03 / 05 / 2024

Koçtaş'ı krizde sadece Mustafa Koç savundu!

Koçtaş'ı krizde sadece Mustafa Koç savundu!

Krizde sadece Mustafa Koç savundu, şimdi 1 milyar liralık `devler ligi'ne yükselmeyi gözlüyor



GEÇEN çarşamba günü saat 11.00... Koçtaş'ın 25'inci mağazasının Malatya Park'ta açılışı sonrası...

Koç Holding Yönetim Kurulu Başkanı Mustafa Koç, Perakende ve Gıda Grubu Başkanı Ömer Bozer ve Koçtaş Genel Müdürü Alp Önder Özpamukçu'yla konuşuyoruz.

Mustafa Koç, oldukça keyifli:

-   2001 krizi sırasında aslında az kalsın biz bu işten çıkıyorduk. Ortağımız B&Q da (Kingfisher'e bağlı) bu işten pek memnun değildi.

-   Ne oldu da kaldınız?

-   Holdingte Koçtaş'a asılmak gerektiğini tek savunan ben oldum.

-   Ne gördünüz de savundunuz?

-   Bu tür bir perakende işinin eninde sonunda tutacağını düşündüm.

Ömer Bozer araya girdi:

-   O günlerde Koçtaş işini büyütmek gerektiği konusunda Mustafa Bey, tüm holding yönetimini ikna etti...

-   Devam ettirdiğinize memnun musunuz?

Mustafa Koç artık rahat:

-   Elbette... Aksi halde 25'inci mağazaya ulaşır mıydık?

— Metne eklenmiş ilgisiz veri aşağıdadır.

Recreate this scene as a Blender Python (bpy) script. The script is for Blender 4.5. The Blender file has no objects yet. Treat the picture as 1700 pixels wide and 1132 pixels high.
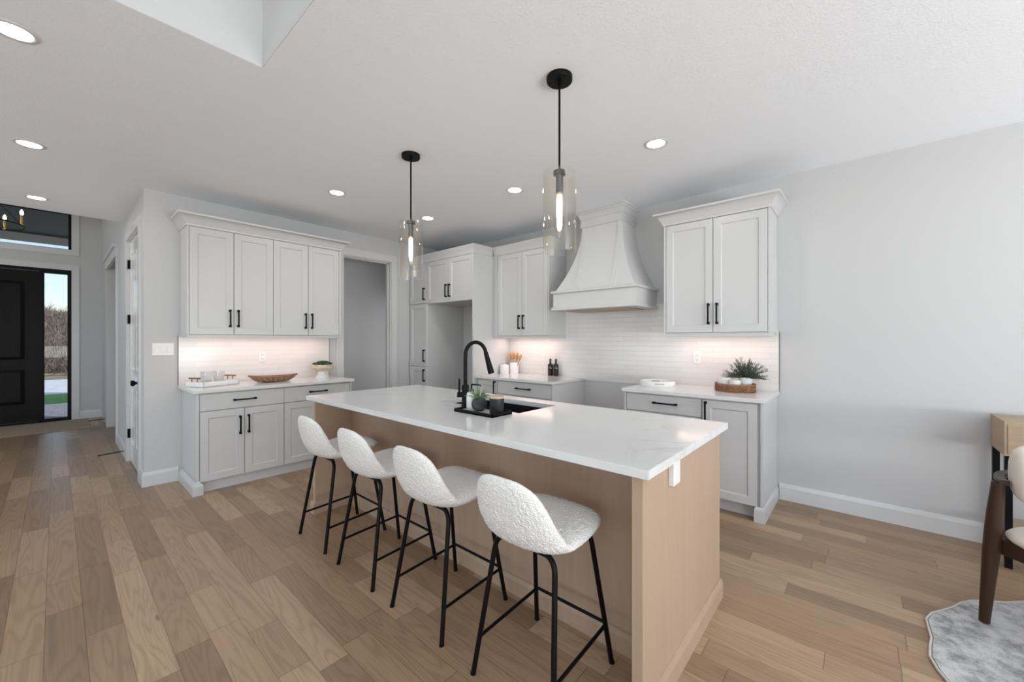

-   Peki Koçtaş nasıl bir değere ulaştı? Bugün satmaya kalksanız masaya hangi değer üzerinden oturursunuz?

Alp Özpamukçu, cirodan örnek verdi:

-   Yıllık ciromuz 700 milyon lira dolayına geldi.

Mustafa Koç sordu:

-   1 milyar liraya çıkar mıyız?

Yanıt Ömer Bozer'den geldi:

-   2011'de Koçtaş 1 milyar lira ciroya rahat ulaşır... Her yıl 30 bin metrekarelik büyümeyle yolumuza devam ediyoruz.

-   Koçtaş'ta bu büyümeyi tetikleyen IKEA gibi kuruluşların gelmesi mi oldu?

Alp Özpamukçu, pek kanıda değil:

-   Biz kendi türümüzü yarattık. Türk tüketicisi, "Yapı marketinden alıp, kendim monte edeyim" yöntemini pek benimsemiyor. Biz de sisteme bu hizmetleri monte ettik.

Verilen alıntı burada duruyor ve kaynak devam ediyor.